While W.S. 2-11-104 is part of Wyoming's Uniform Foreign Probate Act, it is only a starting point and does not specify which law should be applied to the meaning and legal effect of a disposition in a will once it is admitted to probate in Wyoming.
[5] Although not a basis for our decision, it is interesting to note that in a California ancillary probate proceeding, the California notice provisions apply. In Re Clark's Estate, 148 Cal. 108, 82 P. 760, 766-67 (1905); Robertson v. U.S. Nat. Bank, 235 Cal. App. 2d 63, 44 Cal. Rptr. 871, 874 (1965).
[6] W.S. 2-7-201 provides:
Upon admission of a will or an estate of an intestate decedent to probate and issuance of letters, the personal representative shall cause to be published once a week for three (3) consecutive weeks in a daily or weekly newspaper of general circulation in the county in which the probate is pending, a notice of admission of the will or estate to probate and of the appointment of the personal representative. The notice shall state that any action to set aside the probate of the will shall be brought within three (3) months from the date of the first publication of the notice or thereafter be barred.
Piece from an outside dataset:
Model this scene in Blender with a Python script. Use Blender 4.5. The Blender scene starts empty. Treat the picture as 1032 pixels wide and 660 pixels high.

The publication shall include a notice to debtors to make payment and to creditors having claims against the decedent to file them with the necessary vouchers in the office of the clerk of court from which the letters were issued within three (3) months from the date of the first publication of the notice, or thereafter be forever barred. [Emphasis added.]
[7] W.S. 2-7-205(a) provides:
The notice required in W.S. 2-7-201 shall, immediately upon the filing thereof, be mailed to the surviving spouse, if any, and to all of the heirs and beneficiaries named in the will of the decedent.
[8] Broadly alleged, but not otherwise addressed by documentary evidence, are most nefarious goings on involving California will execution and probate proceedings.